Another project whipped up from my sewing list, with the fabric left from the Love Fabric Skirt! This was also my second project from an original vintage pattern, a lovely wrap shirt from Simplicity 4255! I have to say the instructions were a bit tricky to follow and I have improvised on some construction aspects.
The interior is not as neat as I would like but it is still acceptable. The facings don't seem to hold very well and I have to spend some time arranging them inside the shirt.
I quite like the end result and now just have to make some more high waisted skirts and trousers to go with this, as I think it goes super well with my Corduroy trousers.

Wednesday 4 May 2011

Another great award came my way...

By the talented Andrea from Invisible Flower. If you are not yet acquainted with her blog go check it now and see some of the amazing outfits she has pulled together. I absolutely love the Bird Dress!
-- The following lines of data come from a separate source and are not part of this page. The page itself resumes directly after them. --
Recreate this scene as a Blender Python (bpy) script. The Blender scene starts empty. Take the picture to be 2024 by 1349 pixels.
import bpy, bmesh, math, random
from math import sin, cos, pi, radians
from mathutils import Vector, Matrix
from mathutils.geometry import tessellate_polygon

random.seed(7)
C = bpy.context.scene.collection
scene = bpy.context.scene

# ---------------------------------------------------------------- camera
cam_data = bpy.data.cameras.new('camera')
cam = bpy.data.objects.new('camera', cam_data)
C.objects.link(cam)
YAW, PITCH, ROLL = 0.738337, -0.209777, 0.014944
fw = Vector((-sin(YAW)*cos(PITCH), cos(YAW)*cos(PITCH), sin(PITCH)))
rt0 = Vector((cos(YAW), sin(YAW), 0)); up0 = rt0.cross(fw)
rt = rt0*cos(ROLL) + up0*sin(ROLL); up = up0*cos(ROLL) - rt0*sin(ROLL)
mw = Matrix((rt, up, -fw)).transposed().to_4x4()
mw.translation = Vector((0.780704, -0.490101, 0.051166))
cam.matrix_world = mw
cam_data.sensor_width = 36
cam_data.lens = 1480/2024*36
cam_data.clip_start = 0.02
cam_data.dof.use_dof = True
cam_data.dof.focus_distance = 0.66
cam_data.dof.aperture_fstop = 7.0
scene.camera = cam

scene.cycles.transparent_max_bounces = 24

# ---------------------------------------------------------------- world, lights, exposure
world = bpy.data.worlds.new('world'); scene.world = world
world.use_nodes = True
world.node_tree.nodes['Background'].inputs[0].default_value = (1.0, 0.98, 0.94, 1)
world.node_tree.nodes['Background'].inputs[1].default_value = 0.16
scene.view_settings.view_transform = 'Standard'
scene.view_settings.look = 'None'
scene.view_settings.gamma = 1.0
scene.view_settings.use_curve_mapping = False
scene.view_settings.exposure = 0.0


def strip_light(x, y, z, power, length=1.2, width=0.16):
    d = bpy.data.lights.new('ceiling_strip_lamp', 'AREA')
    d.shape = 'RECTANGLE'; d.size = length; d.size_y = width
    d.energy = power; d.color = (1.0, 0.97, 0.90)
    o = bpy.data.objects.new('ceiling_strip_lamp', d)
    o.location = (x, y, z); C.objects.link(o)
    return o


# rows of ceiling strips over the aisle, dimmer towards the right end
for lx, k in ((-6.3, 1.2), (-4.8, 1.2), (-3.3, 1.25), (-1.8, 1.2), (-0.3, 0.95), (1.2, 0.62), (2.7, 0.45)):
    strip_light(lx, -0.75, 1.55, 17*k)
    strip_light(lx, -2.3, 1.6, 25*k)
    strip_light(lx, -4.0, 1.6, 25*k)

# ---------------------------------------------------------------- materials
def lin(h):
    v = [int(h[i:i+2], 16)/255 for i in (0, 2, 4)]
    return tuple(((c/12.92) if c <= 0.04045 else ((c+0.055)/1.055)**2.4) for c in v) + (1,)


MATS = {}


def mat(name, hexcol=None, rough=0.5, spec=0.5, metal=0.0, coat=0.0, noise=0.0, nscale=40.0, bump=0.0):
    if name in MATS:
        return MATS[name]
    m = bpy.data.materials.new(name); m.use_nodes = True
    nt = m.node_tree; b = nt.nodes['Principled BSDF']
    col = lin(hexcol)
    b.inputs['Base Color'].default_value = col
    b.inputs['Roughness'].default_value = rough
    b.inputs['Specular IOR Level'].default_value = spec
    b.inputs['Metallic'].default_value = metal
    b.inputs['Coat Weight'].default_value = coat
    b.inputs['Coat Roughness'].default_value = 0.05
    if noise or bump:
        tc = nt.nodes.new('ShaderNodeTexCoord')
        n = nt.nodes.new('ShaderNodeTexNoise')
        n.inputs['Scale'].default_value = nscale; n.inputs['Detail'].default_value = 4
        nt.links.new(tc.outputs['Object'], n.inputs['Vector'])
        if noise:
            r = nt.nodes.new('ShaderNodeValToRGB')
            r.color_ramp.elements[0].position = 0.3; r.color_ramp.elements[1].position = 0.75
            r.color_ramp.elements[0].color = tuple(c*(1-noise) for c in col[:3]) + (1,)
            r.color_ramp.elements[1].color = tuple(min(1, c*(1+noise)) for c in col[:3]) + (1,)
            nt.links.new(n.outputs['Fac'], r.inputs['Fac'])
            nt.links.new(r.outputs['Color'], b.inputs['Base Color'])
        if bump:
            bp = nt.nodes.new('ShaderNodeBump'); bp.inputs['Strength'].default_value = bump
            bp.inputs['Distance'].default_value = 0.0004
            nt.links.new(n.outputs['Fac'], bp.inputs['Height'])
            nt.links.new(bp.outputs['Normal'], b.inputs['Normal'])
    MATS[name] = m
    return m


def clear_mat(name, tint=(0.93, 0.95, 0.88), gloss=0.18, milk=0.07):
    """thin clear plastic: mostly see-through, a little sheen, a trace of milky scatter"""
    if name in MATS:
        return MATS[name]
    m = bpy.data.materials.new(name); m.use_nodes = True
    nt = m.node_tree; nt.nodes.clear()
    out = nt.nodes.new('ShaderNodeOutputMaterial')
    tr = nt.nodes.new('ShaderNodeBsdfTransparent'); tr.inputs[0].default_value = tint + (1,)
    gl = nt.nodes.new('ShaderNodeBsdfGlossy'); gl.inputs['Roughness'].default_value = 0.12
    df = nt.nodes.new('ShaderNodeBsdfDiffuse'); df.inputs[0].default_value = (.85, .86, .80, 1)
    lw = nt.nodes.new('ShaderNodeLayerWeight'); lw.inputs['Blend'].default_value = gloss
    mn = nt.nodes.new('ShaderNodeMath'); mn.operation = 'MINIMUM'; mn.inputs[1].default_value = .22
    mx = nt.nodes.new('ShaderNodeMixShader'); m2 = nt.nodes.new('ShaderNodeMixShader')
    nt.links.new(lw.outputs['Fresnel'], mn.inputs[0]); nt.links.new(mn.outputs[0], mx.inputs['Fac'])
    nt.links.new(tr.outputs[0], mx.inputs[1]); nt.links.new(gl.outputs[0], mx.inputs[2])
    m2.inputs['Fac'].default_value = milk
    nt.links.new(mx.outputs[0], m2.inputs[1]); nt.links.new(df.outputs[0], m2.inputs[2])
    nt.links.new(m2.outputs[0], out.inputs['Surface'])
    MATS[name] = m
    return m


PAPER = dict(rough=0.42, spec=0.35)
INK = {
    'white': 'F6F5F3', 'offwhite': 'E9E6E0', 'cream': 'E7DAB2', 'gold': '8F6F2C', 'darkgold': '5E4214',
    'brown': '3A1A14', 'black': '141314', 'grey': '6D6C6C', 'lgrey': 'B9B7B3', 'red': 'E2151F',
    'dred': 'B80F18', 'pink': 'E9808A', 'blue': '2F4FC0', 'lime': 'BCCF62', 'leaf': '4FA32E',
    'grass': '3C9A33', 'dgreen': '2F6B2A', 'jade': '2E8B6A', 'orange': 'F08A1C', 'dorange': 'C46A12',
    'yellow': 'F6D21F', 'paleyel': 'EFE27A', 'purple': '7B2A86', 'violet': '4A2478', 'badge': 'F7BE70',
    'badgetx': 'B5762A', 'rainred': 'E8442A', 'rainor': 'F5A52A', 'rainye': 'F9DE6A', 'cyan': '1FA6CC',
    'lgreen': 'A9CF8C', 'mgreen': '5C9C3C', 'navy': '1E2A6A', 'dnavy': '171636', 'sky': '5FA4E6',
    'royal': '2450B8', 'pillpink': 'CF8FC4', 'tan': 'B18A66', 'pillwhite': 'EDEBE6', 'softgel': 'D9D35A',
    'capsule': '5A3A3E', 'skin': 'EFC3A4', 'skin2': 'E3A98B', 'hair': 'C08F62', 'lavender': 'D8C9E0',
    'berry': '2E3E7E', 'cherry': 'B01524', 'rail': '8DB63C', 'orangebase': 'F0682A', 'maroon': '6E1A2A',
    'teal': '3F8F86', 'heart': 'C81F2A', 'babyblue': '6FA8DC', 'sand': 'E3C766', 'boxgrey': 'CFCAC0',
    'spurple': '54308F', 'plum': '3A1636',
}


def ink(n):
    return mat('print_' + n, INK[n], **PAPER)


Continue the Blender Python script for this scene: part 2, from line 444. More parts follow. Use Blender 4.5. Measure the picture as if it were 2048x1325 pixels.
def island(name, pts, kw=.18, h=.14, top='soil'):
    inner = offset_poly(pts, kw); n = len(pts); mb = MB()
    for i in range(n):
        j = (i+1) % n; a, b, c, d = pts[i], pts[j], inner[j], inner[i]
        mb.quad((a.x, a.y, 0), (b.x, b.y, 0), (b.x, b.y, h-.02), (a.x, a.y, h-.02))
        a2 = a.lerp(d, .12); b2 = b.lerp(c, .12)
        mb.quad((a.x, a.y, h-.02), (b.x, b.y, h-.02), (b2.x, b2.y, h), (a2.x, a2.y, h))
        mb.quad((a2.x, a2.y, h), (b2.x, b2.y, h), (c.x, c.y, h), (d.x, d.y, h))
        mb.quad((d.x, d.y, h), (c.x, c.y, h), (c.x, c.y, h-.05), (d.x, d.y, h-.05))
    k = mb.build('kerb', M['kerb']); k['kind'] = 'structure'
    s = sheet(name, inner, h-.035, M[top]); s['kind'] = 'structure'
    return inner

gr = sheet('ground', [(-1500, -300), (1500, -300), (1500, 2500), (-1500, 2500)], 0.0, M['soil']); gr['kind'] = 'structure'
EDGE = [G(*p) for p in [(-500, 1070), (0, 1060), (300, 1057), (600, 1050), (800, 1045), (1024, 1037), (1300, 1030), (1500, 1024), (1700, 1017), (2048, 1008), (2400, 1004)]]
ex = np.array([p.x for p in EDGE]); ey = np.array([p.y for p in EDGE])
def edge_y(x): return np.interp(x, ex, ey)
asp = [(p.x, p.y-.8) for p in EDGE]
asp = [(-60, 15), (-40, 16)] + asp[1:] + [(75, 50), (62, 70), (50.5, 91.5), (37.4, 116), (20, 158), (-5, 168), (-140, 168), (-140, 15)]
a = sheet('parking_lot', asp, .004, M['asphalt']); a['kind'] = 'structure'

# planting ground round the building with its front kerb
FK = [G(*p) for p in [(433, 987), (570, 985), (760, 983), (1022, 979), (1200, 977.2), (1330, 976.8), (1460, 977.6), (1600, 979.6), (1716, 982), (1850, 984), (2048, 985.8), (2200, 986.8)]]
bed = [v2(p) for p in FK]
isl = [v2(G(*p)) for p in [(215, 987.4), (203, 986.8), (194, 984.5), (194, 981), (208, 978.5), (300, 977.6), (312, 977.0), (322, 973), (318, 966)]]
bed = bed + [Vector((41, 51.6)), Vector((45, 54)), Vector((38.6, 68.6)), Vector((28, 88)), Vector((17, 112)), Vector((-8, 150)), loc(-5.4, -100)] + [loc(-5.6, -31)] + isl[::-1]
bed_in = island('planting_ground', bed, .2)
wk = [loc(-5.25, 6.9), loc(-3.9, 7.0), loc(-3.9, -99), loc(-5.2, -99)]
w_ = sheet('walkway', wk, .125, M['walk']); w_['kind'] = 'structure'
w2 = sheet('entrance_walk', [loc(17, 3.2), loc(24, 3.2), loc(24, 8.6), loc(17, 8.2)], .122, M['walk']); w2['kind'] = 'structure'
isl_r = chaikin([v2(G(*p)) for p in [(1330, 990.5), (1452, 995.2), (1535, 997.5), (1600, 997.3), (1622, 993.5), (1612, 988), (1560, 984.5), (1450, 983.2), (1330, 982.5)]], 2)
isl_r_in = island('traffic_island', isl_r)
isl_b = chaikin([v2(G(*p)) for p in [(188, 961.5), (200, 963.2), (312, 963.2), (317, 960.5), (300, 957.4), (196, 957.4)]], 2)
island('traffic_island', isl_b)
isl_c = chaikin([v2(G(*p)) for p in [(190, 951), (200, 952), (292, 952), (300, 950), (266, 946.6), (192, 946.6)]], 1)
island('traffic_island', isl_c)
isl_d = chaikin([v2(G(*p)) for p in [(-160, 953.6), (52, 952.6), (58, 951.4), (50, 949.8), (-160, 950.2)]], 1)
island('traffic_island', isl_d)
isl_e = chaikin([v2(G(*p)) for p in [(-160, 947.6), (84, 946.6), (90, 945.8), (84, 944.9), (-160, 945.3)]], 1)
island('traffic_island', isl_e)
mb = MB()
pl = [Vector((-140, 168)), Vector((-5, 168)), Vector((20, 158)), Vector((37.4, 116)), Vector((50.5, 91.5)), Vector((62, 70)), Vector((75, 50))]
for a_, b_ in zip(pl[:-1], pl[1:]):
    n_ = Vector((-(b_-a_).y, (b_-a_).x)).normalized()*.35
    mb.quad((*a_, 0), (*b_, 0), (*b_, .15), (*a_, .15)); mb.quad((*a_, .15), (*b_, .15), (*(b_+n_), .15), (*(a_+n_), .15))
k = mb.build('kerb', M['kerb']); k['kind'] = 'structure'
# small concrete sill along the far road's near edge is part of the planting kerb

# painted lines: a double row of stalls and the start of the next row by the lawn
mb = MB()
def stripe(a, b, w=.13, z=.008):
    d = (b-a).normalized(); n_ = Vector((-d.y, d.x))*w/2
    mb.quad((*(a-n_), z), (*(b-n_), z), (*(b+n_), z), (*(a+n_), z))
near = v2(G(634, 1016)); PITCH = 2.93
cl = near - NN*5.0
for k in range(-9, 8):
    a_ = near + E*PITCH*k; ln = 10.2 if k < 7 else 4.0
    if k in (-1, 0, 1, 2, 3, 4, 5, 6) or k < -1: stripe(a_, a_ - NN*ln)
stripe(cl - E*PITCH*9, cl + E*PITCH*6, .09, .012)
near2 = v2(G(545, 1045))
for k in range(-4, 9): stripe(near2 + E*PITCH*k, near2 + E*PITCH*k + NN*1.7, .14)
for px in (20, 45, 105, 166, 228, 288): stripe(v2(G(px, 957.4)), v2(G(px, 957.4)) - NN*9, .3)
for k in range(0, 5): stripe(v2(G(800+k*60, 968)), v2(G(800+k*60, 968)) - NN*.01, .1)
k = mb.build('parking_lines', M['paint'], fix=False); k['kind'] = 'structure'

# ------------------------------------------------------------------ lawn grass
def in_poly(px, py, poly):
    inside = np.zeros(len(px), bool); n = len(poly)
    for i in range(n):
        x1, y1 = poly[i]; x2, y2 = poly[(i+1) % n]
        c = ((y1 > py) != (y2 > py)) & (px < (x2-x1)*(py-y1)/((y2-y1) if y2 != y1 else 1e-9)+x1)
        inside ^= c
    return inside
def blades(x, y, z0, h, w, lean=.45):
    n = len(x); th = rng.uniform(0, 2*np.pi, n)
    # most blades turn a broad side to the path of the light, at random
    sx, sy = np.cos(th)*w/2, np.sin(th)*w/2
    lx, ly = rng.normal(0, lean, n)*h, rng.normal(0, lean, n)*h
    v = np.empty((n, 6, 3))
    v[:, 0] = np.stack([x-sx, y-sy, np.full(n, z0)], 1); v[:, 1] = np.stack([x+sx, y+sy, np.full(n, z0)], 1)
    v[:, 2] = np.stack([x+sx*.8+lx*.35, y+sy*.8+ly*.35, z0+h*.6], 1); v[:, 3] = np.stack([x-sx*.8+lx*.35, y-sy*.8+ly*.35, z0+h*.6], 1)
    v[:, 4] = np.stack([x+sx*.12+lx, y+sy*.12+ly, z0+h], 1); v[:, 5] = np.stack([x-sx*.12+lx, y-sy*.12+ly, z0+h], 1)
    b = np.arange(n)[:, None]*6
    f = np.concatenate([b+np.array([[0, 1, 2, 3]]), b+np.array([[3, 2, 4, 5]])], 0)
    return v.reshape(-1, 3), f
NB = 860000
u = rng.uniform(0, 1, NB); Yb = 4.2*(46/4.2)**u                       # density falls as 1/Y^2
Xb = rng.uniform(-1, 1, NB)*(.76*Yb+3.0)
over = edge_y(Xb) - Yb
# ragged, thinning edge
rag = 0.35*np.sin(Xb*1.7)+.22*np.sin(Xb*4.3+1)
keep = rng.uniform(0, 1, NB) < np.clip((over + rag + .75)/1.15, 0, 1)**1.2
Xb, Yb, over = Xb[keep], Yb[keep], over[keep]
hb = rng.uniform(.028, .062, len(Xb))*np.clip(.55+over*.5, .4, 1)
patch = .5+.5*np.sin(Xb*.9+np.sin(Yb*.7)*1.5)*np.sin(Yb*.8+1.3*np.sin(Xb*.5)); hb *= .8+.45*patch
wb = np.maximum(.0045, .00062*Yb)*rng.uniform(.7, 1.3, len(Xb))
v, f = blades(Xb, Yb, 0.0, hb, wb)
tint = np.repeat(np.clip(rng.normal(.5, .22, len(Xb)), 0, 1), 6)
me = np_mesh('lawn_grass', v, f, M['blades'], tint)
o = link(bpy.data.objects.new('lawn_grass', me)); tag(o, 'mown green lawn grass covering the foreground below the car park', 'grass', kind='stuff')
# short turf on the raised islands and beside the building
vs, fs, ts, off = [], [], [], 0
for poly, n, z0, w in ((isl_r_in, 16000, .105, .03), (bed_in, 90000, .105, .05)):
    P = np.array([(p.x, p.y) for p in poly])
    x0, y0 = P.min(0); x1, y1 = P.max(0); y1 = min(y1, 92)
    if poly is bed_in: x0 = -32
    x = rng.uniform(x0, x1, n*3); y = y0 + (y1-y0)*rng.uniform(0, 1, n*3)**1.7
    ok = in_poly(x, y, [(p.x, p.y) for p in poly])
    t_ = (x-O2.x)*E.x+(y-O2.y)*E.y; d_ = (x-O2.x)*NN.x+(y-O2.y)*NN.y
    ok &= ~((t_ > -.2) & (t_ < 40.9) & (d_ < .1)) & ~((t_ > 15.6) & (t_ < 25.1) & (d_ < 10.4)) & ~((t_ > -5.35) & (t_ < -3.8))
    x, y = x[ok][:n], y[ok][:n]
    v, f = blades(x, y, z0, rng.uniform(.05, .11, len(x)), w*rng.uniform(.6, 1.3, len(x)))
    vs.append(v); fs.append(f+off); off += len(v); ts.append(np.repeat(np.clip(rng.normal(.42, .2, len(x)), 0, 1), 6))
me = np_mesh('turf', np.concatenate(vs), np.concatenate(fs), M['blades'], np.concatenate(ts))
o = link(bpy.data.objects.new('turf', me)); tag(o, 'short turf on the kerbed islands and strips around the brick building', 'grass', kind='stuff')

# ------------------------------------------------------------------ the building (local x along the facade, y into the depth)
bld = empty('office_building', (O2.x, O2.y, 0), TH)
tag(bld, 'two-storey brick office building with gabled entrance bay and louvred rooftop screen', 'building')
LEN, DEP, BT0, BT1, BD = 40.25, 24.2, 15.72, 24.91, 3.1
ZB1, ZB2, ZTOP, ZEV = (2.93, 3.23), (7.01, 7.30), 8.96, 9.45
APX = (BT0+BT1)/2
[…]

Thank you for this lovely award.
1.  What size shoes do you wear?  If you wear size 7, can I borrow your shoes?
I wear size 3 shoes so I doubt very much they will fit a size 7 ;). I love having small feet but sometimes it can be frustrating as some shoe brands start at size 4 up.
2.  30s or 60s?
Early 60s please, although I don't dislike some late 60s stuff. Some of the things Audrey Hepburn wore on How to Steal a Million , for example, are not bad.
3.  Have you ever kissed someone you shouldn't have?
You know what? I don't think I have! I though about this a couple of times since I first read this question and can't think of anyone. My oh my, am I terrible boring or what :/
4.  Have you ever been poisoned?  Was it by the girlfriend of the person you kissed?  That is awesomely "Knot's Landing".
Other than dodgy restaurant food, I never had the displeasure of poisoning. 
5.  Who is on your "Celebrity Free Pass" list (top five)?
At different stages of my life I had temporary celebrity crushes but Johnny Depp is the only that remained. And I have to say I think he's a great actor as well.
That's it for this award. I'm afraid no big excitements or revelations. If you were expecting so, please forgive me! ;) I always find it hard to pass awards so consider yourself tagged if you are reading this.